From his first pilgrimage in 1936, to his last 50 years later in 1986, my father was devoted to the man and the poet he perceived Shelley to be.  While we could never find any common ground in our mutual appreciations for Shelley, which I wrote about in "My Father's Shelley: A Tale of Two Shelleys", I have come to realize that in his passion for Shelley, I am my father's son (and perhaps my grandmother's grandson!). I do not know if my father's and grandmother's love for this man will descend to another generation of Hendersons, but if it does not and if it ends here, it has be a truly memorable run.
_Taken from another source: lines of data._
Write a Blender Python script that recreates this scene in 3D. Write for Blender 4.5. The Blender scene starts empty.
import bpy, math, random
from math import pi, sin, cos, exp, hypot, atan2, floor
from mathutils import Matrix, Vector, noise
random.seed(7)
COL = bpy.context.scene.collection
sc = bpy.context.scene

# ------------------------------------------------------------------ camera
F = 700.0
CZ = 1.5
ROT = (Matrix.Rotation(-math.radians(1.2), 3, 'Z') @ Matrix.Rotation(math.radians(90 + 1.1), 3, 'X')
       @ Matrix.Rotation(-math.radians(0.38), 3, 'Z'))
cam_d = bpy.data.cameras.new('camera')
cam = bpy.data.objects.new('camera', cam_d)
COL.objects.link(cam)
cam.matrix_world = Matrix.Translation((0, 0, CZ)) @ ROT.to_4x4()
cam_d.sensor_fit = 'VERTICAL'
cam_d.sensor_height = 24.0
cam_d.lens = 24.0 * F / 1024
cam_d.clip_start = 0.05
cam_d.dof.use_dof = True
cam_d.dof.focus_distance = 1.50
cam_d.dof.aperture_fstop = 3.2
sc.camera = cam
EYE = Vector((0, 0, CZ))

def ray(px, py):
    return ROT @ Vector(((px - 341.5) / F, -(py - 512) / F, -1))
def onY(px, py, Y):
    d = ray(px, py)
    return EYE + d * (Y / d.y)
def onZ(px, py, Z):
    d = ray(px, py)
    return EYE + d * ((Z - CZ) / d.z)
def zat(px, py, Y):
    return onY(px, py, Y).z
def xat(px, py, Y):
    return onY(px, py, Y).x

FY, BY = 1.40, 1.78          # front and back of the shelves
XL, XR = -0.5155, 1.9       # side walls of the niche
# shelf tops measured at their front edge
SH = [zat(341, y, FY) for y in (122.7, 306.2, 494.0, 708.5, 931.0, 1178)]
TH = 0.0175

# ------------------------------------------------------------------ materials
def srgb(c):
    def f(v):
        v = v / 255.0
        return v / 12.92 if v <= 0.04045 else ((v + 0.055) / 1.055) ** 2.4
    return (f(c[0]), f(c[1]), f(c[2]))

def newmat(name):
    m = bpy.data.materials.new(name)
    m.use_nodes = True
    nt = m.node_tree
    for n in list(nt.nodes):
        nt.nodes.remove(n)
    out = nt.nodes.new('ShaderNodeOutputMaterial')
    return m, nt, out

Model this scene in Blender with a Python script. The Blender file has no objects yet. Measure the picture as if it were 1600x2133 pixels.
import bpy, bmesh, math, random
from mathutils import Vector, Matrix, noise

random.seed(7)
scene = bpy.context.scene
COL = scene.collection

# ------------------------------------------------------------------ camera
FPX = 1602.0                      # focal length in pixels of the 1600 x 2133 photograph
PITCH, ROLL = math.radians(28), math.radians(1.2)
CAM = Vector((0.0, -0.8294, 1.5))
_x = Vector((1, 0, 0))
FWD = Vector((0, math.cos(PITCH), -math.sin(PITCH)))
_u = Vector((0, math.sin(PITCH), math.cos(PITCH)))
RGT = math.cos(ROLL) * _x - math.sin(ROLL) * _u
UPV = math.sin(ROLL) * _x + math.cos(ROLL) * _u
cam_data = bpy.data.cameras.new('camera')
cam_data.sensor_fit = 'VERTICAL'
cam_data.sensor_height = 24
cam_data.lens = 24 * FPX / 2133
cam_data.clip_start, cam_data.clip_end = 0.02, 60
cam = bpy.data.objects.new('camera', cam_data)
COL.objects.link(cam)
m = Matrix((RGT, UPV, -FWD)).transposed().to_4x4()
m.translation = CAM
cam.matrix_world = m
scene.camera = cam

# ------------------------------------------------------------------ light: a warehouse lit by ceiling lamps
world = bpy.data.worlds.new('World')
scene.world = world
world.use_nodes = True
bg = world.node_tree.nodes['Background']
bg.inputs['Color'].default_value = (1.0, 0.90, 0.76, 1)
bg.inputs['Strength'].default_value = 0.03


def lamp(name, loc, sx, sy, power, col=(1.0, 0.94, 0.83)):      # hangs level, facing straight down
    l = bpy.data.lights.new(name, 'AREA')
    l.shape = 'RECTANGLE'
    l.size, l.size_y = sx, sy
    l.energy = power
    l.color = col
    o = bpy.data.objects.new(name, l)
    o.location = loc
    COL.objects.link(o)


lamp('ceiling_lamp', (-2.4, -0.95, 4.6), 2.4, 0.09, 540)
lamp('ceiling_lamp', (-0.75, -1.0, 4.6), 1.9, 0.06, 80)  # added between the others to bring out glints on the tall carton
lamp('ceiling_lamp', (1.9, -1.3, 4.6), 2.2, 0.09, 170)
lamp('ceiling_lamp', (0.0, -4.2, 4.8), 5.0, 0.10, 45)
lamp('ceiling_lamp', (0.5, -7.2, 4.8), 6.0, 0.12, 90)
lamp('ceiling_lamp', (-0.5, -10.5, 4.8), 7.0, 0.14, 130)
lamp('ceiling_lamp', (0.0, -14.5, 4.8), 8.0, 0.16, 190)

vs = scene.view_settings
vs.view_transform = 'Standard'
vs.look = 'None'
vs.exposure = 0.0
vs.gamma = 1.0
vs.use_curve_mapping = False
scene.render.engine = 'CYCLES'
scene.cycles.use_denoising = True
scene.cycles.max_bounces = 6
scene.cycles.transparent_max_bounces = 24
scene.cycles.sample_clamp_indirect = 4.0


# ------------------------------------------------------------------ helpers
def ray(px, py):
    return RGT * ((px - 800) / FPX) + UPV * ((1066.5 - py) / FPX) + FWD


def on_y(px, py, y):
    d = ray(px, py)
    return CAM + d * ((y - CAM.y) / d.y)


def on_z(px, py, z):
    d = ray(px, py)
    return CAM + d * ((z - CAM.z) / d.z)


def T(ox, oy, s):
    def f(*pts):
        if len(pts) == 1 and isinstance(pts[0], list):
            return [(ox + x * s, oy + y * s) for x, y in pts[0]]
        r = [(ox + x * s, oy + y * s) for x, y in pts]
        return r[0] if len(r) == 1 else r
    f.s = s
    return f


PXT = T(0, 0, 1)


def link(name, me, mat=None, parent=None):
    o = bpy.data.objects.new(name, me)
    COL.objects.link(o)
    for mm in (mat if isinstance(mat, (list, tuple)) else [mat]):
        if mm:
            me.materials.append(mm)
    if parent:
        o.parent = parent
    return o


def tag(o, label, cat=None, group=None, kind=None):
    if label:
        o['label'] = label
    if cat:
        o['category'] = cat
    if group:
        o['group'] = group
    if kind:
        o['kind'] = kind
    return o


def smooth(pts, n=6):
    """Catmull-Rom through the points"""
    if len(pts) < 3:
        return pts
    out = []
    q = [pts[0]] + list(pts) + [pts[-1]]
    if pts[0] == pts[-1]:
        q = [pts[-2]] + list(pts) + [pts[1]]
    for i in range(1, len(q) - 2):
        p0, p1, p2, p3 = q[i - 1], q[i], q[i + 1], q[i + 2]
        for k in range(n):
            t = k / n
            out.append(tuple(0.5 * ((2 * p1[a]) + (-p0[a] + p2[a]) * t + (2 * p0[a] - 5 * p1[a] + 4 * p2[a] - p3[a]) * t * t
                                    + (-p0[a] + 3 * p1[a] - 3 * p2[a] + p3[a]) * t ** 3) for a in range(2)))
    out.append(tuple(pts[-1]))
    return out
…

And were Shelley alive to have witnessed all this, as a man who believed that the world could indeed be changed one person at a time, I am hope he would be well and truly satisfied.

THE WIND has swept from the wide atmosphere
  Each vapor that obscured the sunset’s ray;
And pallid Evening twines its beaming hair
  In duskier braids around the languid eyes of Day.
Silence and Twilight, unbeloved of men,        
Creep hand in hand from yon obscurest glen.
 
They breathe their spells toward the departing day,
  Encompassing the earth, air, stars, and sea;
Light, sound, and motion own the potent sway,
  Responding to the charm with its own mystery.        
The winds are still, or the dry church-tower grass
Knows not their gentle motions as they pass.
 
Thou too, aerial pile, whose pinnacles
  Point from one shrine like pyramids of fire,
Obeyest in silence their sweet solemn spells,        
  Clothing in hues of heaven thy dim and distant spire,
Around whose lessening and invisible height
Gather among the stars the clouds of night.
 
The dead are sleeping in their sepulchres;
  And, mouldering as they sleep, a thrilling sound,        
Half sense, half thought, among the darkness stirs,
  Breathed from their wormy beds all living things around;
And, mingling with the still night and mute sky,
Its awful hush is felt inaudibly.
 
Thus solemnized and softened, death is mild        
  And terrorless as this serenest night;
Here could I hope, like some inquiring child
  Sporting on graves, that death did hide from human sight
Sweet secrets, or beside its breathless sleep
That loveliest dreams perpetual watch did keep.

Percy Bysshe Shelley, drowned at sea, 8 July 1822.

"Death is mild and terrrorless as this serenest night."